China Shenhua Energy Co rose the most in two weeks, pacing gains in coal producers, after sales climbed last month, while Yanzhou Coal Mining Co added 0.6 percent. Gansu Jiu Steel Group Hongxing Iron & Steel Co jumped 4.1 percent after saying profit more than doubled.
"The increasing aid to Greece will help boost investors' confidence in the global economy and may lead to a short-term rebound in the stock market," said Mei Luwu, a fund manager at Lion Fund Management Co, which oversees more than $7.8 billion. "For the mid-term, the domestic market still lacks upside momentum, given the government's widening control on property prices and proof the economy is slowing."
The Shanghai Composite Index, which tracks the bigger of China's stock exchanges, added 4.9 points, to 2770.79 as of its close, snapping a four-day losing streak. The index lost 1.8 percent this week, the first decline in five weeks. The CSI 300 Index gained 0.3 percent to 3067.99.
The Shanghai gauge has lost 1.3 percent this year on concern the government's efforts to curb inflation will hurt economic growth.
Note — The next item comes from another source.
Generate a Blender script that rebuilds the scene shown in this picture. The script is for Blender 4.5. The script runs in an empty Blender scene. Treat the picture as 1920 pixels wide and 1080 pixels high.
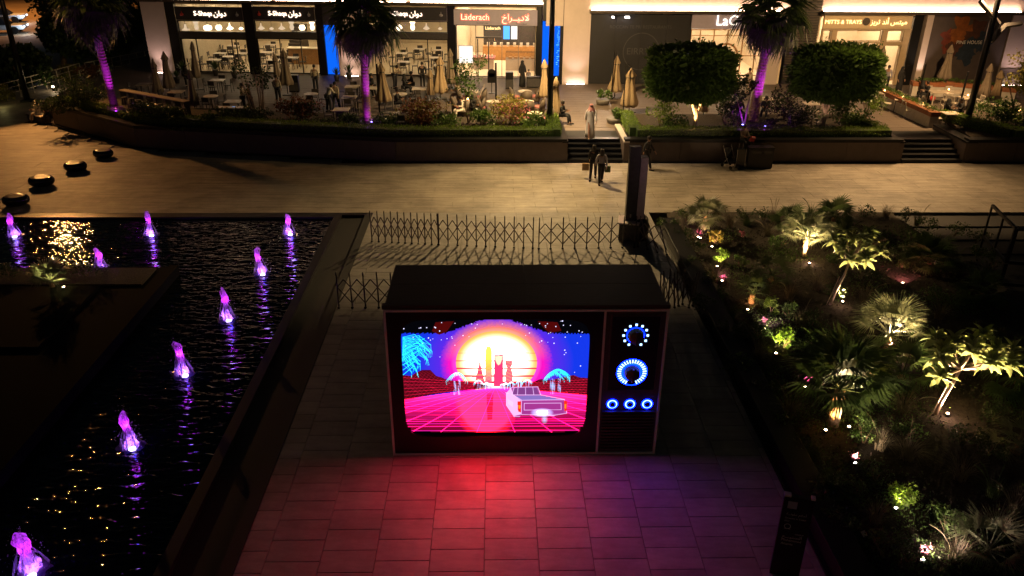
import bpy, bmesh, math, random
import numpy as np
from math import sin, cos, pi, radians, atan2, sqrt
from mathutils import Vector, Matrix

sc = bpy.context.scene
C = sc.collection
random.seed(7); rng = np.random.default_rng(7)

# ------------------------------------------------------------------ camera, world, exposure
CH, CT, CY, CR, CF = 12.0, radians(26), radians(1.25), radians(.4), 1500.0
_f = Vector((sin(CY)*cos(CT), cos(CY)*cos(CT), -sin(CT)))
_r0 = Vector((cos(CY), -sin(CY), 0)); _u0 = _r0.cross(_f)
_r = _r0*cos(CR) + _u0*sin(CR); _u = -_r0*sin(CR) + _u0*cos(CR)
cam = bpy.data.objects.new('camera', bpy.data.cameras.new('camera')); C.objects.link(cam)
cam.matrix_world = Matrix.Translation((0, 0, CH)) @ Matrix((( _r.x, _u.x, -_f.x), (_r.y, _u.y, -_f.y), (_r.z, _u.z, -_f.z))).to_4x4()
cam.data.sensor_width = 36; cam.data.lens = 36*CF/1920; cam.data.clip_start = .1; cam.data.clip_end = 600
sc.camera = cam
w = bpy.data.worlds.new('World'); sc.world = w; w.use_nodes = True
nt = w.node_tree; nt.nodes.clear()
sky = nt.nodes.new('ShaderNodeTexSky'); sky.sky_type = 'NISHITA'; sky.sun_disc = False
sky.sun_elevation = radians(4); sky.sun_rotation = radians(200)
bg = nt.nodes.new('ShaderNodeBackground'); bg.inputs['Strength'].default_value = .0045
wo = nt.nodes.new('ShaderNodeOutputWorld'); nt.links.new(sky.outputs[0], bg.inputs[0]); nt.links.new(bg.outputs[0], wo.inputs[0])
sc.view_settings.view_transform = 'Standard'; sc.view_settings.look = 'None'
sc.view_settings.exposure = 0; sc.view_settings.gamma = 1; sc.view_settings.use_curve_mapping = False
sc.render.engine = 'CYCLES'
sc.cycles.use_denoising = True; sc.cycles.max_bounces = 6; sc.cycles.diffuse_bounces = 3; sc.cycles.glossy_bounces = 3
sc.cycles.transmission_bounces = 5; sc.cycles.transparent_max_bounces = 8
sc.cycles.sample_clamp_indirect = 4; sc.cycles.caustics_reflective = False; sc.cycles.caustics_refractive = False
sc.cycles.use_light_tree = True

def ray(px, py): return (_f + _r*((px-960)/CF) - _u*((py-540)/CF))
def at(px, py, z=0.0):
    d = ray(px, py); return Vector((0, 0, CH)) + d*((z-CH)/d.z)
def atY(px, py, Y):
    d = ray(px, py); return Vector((0, 0, CH)) + d*(Y/d.y)
def height(px, py, base): return atY(px, py, base.y).z
TZ = .85                                                     # terrace level

def lamp(kind, name, loc, energy, color, size=.1, target=None, cone=60, blend=.5, parent=None):
    l = bpy.data.lights.new(name, kind); l.energy = energy; l.color = color
    if kind == 'AREA': l.size = size
    else: l.shadow_soft_size = size
    if kind == 'SPOT': l.spot_size = radians(cone); l.spot_blend = blend
    o = bpy.data.objects.new(name, l); C.objects.link(o); o.location = loc
    if target is not None:
        d = Vector(target) - Vector(loc); o.rotation_euler = d.to_track_quat('-Z', 'Y').to_euler()
    if parent is not None:
        o.parent = parent; o.matrix_parent_inverse = (Matrix.Translation(parent.location) @ parent.rotation_euler.to_matrix().to_4x4()).inverted()
    return o

# ------------------------------------------------------------------ materials
M = {}
def mat(name, col, rough=.6, metal=0, noise=0, scale=5, stretch=(1, 1, 1), bump=0, bscale=None, spec=.5, emit=None, strength=0, objvar=0, trans=0, sheen=0, stain=0):
    m = bpy.data.materials.new(name); m.use_nodes = True; n = m.node_tree; N = n.nodes; L = n.links
    b = N['Principled BSDF']; b.inputs['Base Color'].default_value = (*col, 1); b.inputs['Roughness'].default_value = rough
    b.inputs['Metallic'].default_value = metal; b.inputs['Specular IOR Level'].default_value = spec
    if emit: b.inputs['Emission Color'].default_value = (*emit, 1); b.inputs['Emission Strength'].default_value = strength
    if noise or bump:
        tc = N.new('ShaderNodeTexCoord'); mp = N.new('ShaderNodeMapping'); mp.inputs['Scale'].default_value = stretch
        L.new(tc.outputs['Object'], mp.inputs[0])
        tx = N.new('ShaderNodeTexNoise'); tx.inputs['Scale'].default_value = scale; tx.inputs['Detail'].default_value = 6; tx.inputs['Roughness'].default_value = .65
        L.new(mp.outputs[0], tx.inputs[0])
    if noise or objvar:
        base = None
        if noise:
            mr = N.new('ShaderNodeMapRange'); mr.inputs[1].default_value = .3; mr.inputs[2].default_value = .7
            mr.inputs[3].default_value = 1-noise; mr.inputs[4].default_value = 1+noise; L.new(tx.outputs[0], mr.inputs[0]); base = mr.outputs[0]
        if objvar:
            oi = N.new('ShaderNodeObjectInfo'); mo = N.new('ShaderNodeMapRange'); mo.inputs[3].default_value = 1-objvar; mo.inputs[4].default_value = 1+objvar
            L.new(oi.outputs['Random'], mo.inputs[0])
            if base:
                mm = N.new('ShaderNodeMath'); mm.operation = 'MULTIPLY'; L.new(base, mm.inputs[0]); L.new(mo.outputs[0], mm.inputs[1]); base = mm.outputs[0]
            else: base = mo.outputs[0]
        if stain and base:
            ts = N.new('ShaderNodeTexNoise'); ts.inputs['Scale'].default_value = .55; ts.inputs['Detail'].default_value = 8; ts.inputs['Roughness'].default_value = .7
            gp_ = N.new('ShaderNodeNewGeometry'); L.new(gp_.outputs['Position'], ts.inputs[0])
            ms = N.new('ShaderNodeMapRange'); ms.inputs[1].default_value = .38; ms.inputs[2].default_value = .58; ms.inputs[3].default_value = 1-stain; ms.inputs[4].default_value = 1.05; L.new(ts.outputs[0], ms.inputs[0])
            mm2 = N.new('ShaderNodeMath'); mm2.operation = 'MULTIPLY'; L.new(base, mm2.inputs[0]); L.new(ms.outputs[0], mm2.inputs[1]); base = mm2.outputs[0]
        vm = N.new('ShaderNodeVectorMath'); vm.operation = 'SCALE'; vm.inputs[0].default_value = col; L.new(base, vm.inputs['Scale']); L.new(vm.outputs[0], b.inputs['Base Color'])
    if bump:
        bp = N.new('ShaderNodeBump'); bp.inputs['Strength'].default_value = bump; bp.inputs['Distance'].default_value = .02
        t2 = tx
        if bscale:
            t2 = N.new('ShaderNodeTexNoise'); t2.inputs['Scale'].default_value = bscale; t2.inputs['Detail'].default_value = 4; L.new(mp.outputs[0], t2.inputs[0])
        L.new(t2.outputs[0], bp.inputs['Height']); L.new(bp.outputs[0], b.inputs['Normal'])
    if trans:
        tr = N.new('ShaderNodeBsdfTranslucent'); tr.inputs[0].default_value = (*col, 1); mx = N.new('ShaderNodeMixShader'); mx.inputs[0].default_value = trans
        if noise or objvar: L.new(vm.outputs[0], tr.inputs[0])
        L.new(b.outputs[0], mx.inputs[1]); L.new(tr.outputs[0], mx.inputs[2]); L.new(mx.outputs[0], N['Material Output'].inputs[0])
    M[name] = m; return m
def emat(name, col, s):
    m = bpy.data.materials.new(name); m.use_nodes = True; N = m.node_tree.nodes; N.clear()
    e = N.new('ShaderNodeEmission'); e.inputs[0].default_value = (*col, 1); e.inputs[1].default_value = s
    o = N.new('ShaderNodeOutputMaterial'); m.node_tree.links.new(e.outputs[0], o.inputs[0]); M[name] = m; return m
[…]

The central bank has raised interest rates five times and the reserve-requirement ratio 12 times since the start of 2010 to stem inflation. Consumer prices rose 6.4 percent in June, the fastest pace in three years, as food costs increased.
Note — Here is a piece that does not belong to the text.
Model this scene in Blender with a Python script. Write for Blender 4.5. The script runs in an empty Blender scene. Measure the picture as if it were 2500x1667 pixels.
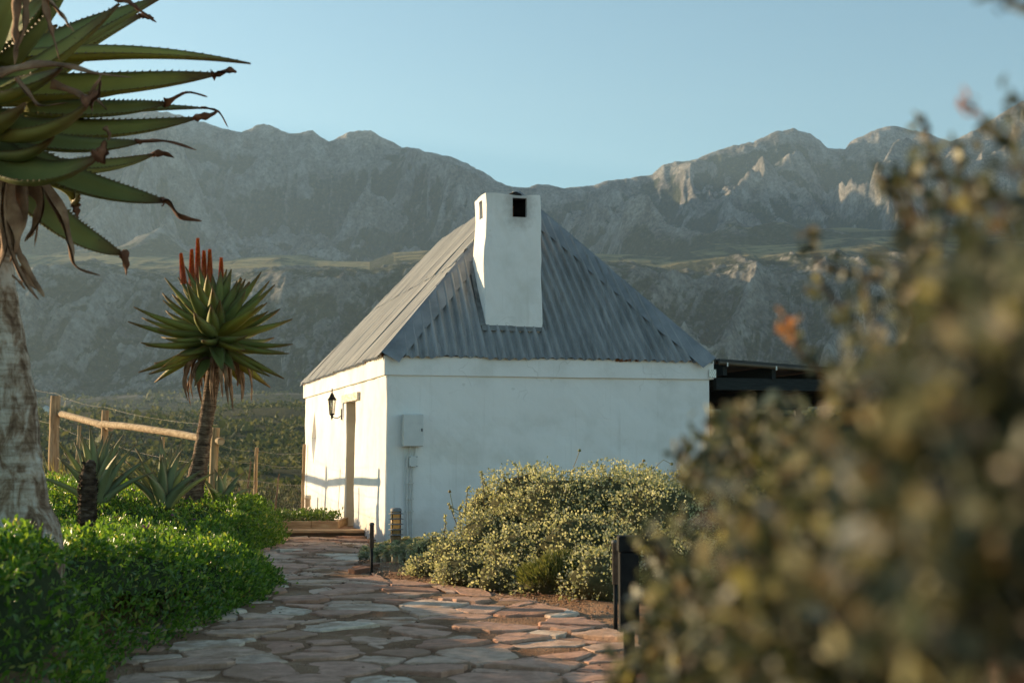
import bpy, bmesh, math, random
import numpy as np
from mathutils import Vector, Matrix

random.seed(7)
rng = np.random.default_rng(11)
scene = bpy.context.scene
COL = scene.collection

# ------------------------------------------------------------------ camera
CAM_H = 1.27
PITCH = math.radians(4.413)
F = 3472.0
cam = bpy.data.cameras.new('camera')
cam.lens = 50.0
cam.sensor_width = 36.0
cam.clip_start = 0.05
cam.clip_end = 30000
cam.dof.use_dof = True
cam.dof.focus_distance = 19.6
cam.dof.aperture_fstop = 3.2
cam_o = bpy.data.objects.new('camera', cam)
cam_o.location = (0, 0, CAM_H)
cam_o.rotation_euler = (math.pi / 2 + PITCH, 0, 0)
COL.objects.link(cam_o)
scene.camera = cam_o

# ------------------------------------------------------------------ sky and sun
S = Vector((-1.205, 0.598, 0.280)).normalized()
world = bpy.data.worlds.new('World')
scene.world = world
world.use_nodes = True
wn = world.node_tree
sky = wn.nodes.new('ShaderNodeTexSky')
sky.sky_type = 'NISHITA'
sky.sun_disc = False
sky.sun_elevation = math.asin(S.z)
sky.sun_rotation = math.atan2(S.x, S.y)
sky.altitude = 300
sky.air_density = 1.0
sky.dust_density = 0.15
sky.ozone_density = 1.6
tint = wn.nodes.new('ShaderNodeMix'); tint.data_type = 'RGBA'; tint.blend_type = 'MULTIPLY'
tint.inputs[0].default_value = 1.0; tint.inputs[7].default_value = (0.91, 1.02, 0.93, 1)
wn.links.new(sky.outputs[0], tint.inputs[6]); wn.links.new(tint.outputs[2], wn.nodes['Background'].inputs[0])
wn.nodes['Background'].inputs[1].default_value = 0.087
sun = bpy.data.lights.new('sun', 'SUN')
sun.energy = 5.0
sun.angle = math.radians(0.55)
sun.color = (1.0, 0.735, 0.43)
sun_o = bpy.data.objects.new('sun', sun)
sun_o.rotation_euler = S.to_track_quat('Z', 'Y').to_euler()
sun_o.location = (-40, 20, 30)
COL.objects.link(sun_o)
scene.view_settings.view_transform = 'Standard'
scene.view_settings.look = 'None'
scene.view_settings.exposure = 1.31
scene.view_settings.gamma = 1.0
scene.view_settings.use_curve_mapping = False
scene.render.engine = 'CYCLES'
scene.cycles.use_denoising = True
scene.cycles.max_bounces = 6
scene.cycles.diffuse_bounces = 3
scene.cycles.glossy_bounces = 2
scene.cycles.transmission_bounces = 3
scene.cycles.transparent_max_bounces = 6
scene.cycles.volume_bounces = 0
scene.cycles.use_adaptive_sampling = True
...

Euro-area leaders announced 159 billion euros ($229 billion) in new aid for Greece late on Thursday and cajoled bondholders into footing part of the bill.
They also empowered their 440-billion euro rescue fund to buy debt across stressed euro nations after a market rout last week sparked concern the crisis was spreading. The fund can also aid troubled banks and offer credit lines to repel speculators.
China's mutual funds posted a combined loss of 93 billion yuan ($14.4 billion) in the second quarter as stocks and bonds fell, according to Howbuy, a Shanghai-based fund tracker. Funds increased their holdings in food, property and biomedicine stocks in the period, Howbuy said in an e-mailed statement.
A gauge tracking China's energy producers advanced 0.6 percent. China Shenhua climbed 2 percent to 29.98 yuan, the biggest gain since July 8.
The company said its commercial coal production in June rose 40 percent from a year earlier to 24.8 million tons. Sales jumped 25 percent to 32.8 million tons in June, it said. Yanzhou Coal rose to 34.06 yuan.
Gansu Jiu Steel rose to 5.90 yuan, the steepest gain since May 9, after the company said net income for the six months ended June 30 more than doubled from a year earlier to 902 million yuan.
China International Capital Corp raised its 2011 earnings-per-share forecast for Gansu Jiu by 12 percent to 0.42 yuan, citing growth potential for iron-ore output, analyst Luo Wei wrote in a report on Friday.
Indexes tracking health-care stocks advanced 1 percent and consumer staples rose 0.8 percent.